> What is asked
Copy exactly, and only, the lines below from the first through the one containing "of the islands", both included; pictures are omitted.

> Dataset excerpt

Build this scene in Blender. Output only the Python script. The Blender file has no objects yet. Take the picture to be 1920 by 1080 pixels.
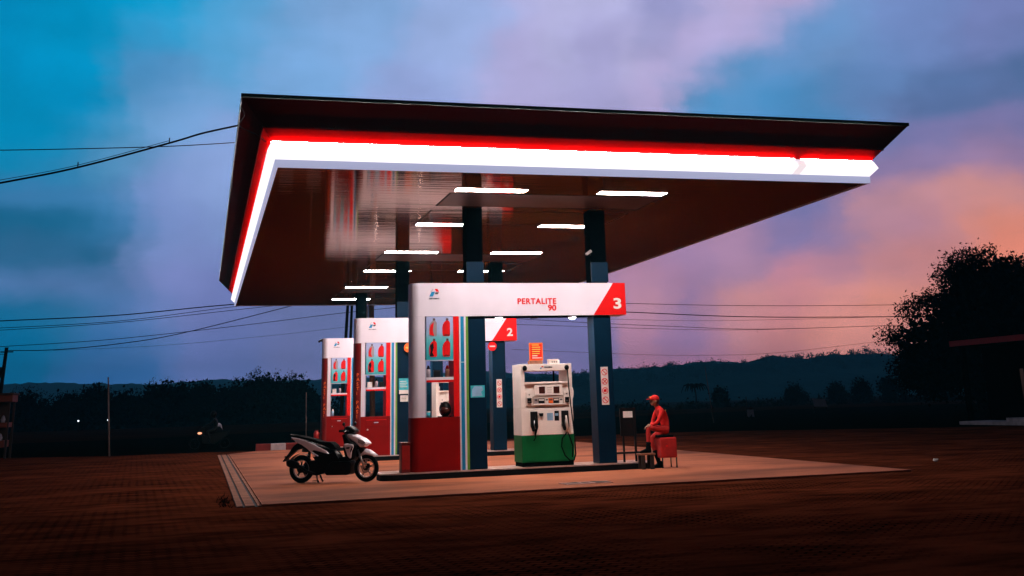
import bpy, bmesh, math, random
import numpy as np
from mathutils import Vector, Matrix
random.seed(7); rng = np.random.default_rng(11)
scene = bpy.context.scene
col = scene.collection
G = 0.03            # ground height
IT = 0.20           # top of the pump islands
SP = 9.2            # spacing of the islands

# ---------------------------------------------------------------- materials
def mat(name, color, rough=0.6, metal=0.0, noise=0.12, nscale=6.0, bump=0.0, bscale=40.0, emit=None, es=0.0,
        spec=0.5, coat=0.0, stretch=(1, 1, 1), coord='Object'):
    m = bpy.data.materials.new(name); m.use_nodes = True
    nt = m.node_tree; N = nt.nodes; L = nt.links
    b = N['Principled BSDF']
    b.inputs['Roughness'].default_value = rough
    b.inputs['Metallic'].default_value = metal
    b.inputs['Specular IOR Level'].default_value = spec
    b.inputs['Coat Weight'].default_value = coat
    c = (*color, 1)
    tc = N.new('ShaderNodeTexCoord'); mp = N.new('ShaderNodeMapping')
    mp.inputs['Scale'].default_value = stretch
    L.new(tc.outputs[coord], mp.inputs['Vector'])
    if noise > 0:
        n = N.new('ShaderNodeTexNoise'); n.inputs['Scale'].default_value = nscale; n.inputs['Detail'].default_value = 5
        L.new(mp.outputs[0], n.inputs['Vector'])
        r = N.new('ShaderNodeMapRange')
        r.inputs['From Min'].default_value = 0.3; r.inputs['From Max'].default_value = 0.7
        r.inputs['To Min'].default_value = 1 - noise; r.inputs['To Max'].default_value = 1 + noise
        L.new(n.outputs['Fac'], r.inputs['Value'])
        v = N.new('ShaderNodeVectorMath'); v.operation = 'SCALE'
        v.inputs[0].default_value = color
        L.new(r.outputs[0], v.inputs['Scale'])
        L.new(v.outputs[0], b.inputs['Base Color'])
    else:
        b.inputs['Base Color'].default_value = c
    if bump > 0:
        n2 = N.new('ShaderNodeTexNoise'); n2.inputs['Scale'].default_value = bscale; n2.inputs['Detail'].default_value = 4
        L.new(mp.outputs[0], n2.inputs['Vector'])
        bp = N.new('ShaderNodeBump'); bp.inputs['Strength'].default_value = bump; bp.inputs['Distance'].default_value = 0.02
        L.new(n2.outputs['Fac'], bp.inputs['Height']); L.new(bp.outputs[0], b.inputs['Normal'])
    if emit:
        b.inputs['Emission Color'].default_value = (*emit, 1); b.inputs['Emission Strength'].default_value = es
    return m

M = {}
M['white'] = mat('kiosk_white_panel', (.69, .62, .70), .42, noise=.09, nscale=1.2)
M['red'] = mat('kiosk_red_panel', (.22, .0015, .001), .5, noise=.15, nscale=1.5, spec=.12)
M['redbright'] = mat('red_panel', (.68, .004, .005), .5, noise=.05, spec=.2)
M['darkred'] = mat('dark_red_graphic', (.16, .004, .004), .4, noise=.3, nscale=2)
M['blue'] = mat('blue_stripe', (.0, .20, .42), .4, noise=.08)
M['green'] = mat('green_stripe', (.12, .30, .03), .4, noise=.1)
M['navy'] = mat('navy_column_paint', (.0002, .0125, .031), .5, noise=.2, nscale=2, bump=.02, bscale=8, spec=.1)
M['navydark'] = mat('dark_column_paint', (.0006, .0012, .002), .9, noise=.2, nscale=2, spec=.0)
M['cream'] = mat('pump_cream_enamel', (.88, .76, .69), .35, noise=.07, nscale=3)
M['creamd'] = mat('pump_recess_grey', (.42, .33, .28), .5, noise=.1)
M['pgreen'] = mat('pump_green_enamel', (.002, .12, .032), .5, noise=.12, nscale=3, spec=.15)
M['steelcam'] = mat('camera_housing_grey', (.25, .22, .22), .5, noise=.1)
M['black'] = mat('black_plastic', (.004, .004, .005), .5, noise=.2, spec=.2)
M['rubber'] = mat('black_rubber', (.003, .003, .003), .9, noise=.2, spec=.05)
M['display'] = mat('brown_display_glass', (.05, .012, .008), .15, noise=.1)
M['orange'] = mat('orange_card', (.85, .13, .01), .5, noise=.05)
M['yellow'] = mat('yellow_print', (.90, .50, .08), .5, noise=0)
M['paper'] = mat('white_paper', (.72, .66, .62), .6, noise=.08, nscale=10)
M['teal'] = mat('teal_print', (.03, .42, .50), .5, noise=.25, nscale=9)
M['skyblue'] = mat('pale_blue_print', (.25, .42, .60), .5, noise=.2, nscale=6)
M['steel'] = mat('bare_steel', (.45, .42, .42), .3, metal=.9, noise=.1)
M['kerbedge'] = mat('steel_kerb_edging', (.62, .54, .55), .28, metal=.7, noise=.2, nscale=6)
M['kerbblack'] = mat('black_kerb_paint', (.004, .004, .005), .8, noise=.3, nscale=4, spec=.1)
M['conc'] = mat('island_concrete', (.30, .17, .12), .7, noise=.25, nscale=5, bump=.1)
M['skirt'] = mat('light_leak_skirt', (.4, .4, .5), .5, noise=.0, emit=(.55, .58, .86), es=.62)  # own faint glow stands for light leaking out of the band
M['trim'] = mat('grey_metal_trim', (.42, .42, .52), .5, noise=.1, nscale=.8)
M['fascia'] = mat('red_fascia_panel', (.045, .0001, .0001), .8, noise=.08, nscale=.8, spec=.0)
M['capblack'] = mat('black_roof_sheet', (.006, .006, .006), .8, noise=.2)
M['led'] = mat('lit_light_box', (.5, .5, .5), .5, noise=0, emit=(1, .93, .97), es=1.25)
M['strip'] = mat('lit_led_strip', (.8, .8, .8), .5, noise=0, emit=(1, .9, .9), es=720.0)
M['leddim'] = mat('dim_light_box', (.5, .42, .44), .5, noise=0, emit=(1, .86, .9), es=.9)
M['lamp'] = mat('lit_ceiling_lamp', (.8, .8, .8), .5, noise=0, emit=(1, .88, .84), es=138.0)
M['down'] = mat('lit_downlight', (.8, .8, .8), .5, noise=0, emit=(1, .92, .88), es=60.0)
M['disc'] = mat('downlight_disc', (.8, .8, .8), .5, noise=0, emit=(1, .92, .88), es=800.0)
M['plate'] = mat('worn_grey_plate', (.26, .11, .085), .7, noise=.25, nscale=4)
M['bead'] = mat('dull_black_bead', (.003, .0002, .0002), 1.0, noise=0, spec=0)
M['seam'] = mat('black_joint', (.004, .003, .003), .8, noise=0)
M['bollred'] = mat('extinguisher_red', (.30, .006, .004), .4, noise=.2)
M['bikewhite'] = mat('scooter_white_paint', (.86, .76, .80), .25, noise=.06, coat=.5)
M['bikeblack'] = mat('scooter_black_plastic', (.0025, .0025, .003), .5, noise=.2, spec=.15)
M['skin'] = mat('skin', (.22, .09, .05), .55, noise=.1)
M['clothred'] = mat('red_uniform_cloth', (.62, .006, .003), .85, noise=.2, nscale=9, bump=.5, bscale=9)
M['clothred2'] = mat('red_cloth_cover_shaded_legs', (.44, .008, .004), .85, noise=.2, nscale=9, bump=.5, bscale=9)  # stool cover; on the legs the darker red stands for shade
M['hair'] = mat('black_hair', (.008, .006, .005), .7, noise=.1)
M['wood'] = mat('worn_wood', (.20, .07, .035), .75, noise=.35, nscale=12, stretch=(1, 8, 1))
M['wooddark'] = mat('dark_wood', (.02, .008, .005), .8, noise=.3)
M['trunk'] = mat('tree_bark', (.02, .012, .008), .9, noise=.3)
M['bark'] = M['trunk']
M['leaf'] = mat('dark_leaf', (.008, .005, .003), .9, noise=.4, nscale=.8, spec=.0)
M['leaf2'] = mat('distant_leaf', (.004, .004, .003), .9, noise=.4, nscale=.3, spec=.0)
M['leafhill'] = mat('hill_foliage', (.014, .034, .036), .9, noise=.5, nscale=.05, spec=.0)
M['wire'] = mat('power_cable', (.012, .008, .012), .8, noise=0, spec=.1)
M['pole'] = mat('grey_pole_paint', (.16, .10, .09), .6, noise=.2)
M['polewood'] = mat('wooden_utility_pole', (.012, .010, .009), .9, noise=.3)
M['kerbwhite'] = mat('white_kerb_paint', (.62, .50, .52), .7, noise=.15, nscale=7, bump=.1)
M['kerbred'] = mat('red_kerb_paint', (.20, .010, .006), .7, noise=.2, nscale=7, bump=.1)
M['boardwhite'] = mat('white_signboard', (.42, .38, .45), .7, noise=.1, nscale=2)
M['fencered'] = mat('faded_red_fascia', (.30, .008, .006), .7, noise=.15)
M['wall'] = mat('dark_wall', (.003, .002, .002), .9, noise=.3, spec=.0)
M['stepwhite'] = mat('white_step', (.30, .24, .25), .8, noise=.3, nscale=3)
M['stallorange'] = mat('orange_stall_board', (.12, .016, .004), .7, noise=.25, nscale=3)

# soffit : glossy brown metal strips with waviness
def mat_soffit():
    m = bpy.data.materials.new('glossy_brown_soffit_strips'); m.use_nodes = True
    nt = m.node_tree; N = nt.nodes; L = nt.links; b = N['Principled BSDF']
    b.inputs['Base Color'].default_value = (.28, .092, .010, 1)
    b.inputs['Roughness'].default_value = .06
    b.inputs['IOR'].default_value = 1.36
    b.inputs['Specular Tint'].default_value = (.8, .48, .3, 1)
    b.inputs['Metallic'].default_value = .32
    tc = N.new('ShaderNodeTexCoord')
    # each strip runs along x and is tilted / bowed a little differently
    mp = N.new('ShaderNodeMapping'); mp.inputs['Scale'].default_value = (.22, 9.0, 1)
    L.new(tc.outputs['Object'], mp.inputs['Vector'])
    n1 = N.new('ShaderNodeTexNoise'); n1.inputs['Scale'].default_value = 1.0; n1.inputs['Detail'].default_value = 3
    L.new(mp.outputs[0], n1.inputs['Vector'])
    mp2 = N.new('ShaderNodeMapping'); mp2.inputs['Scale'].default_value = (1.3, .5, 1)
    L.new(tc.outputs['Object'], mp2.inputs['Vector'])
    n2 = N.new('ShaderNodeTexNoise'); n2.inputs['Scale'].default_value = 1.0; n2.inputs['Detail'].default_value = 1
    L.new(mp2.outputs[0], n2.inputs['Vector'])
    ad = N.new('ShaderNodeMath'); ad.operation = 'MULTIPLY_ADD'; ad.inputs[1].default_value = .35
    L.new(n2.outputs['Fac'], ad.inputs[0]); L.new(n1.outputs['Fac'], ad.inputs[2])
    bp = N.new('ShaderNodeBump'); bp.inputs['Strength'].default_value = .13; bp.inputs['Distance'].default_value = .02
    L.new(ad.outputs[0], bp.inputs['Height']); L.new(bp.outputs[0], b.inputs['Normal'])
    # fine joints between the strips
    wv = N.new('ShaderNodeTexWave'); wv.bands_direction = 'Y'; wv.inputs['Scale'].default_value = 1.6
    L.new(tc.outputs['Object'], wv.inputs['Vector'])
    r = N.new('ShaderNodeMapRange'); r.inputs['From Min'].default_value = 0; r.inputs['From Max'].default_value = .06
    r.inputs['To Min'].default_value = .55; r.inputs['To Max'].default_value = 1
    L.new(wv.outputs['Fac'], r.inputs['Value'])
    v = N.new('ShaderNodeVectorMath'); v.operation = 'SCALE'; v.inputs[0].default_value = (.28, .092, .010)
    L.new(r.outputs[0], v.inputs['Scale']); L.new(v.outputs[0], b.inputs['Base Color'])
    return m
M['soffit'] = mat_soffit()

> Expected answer
Build this scene in Blender. Output only the Python script. The Blender file has no objects yet. Take the picture to be 1920 by 1080 pixels.
import bpy, bmesh, math, random
import numpy as np
from mathutils import Vector, Matrix
random.seed(7); rng = np.random.default_rng(11)
scene = bpy.context.scene
col = scene.collection
G = 0.03            # ground height
IT = 0.20           # top of the pump islands
SP = 9.2            # spacing of the islands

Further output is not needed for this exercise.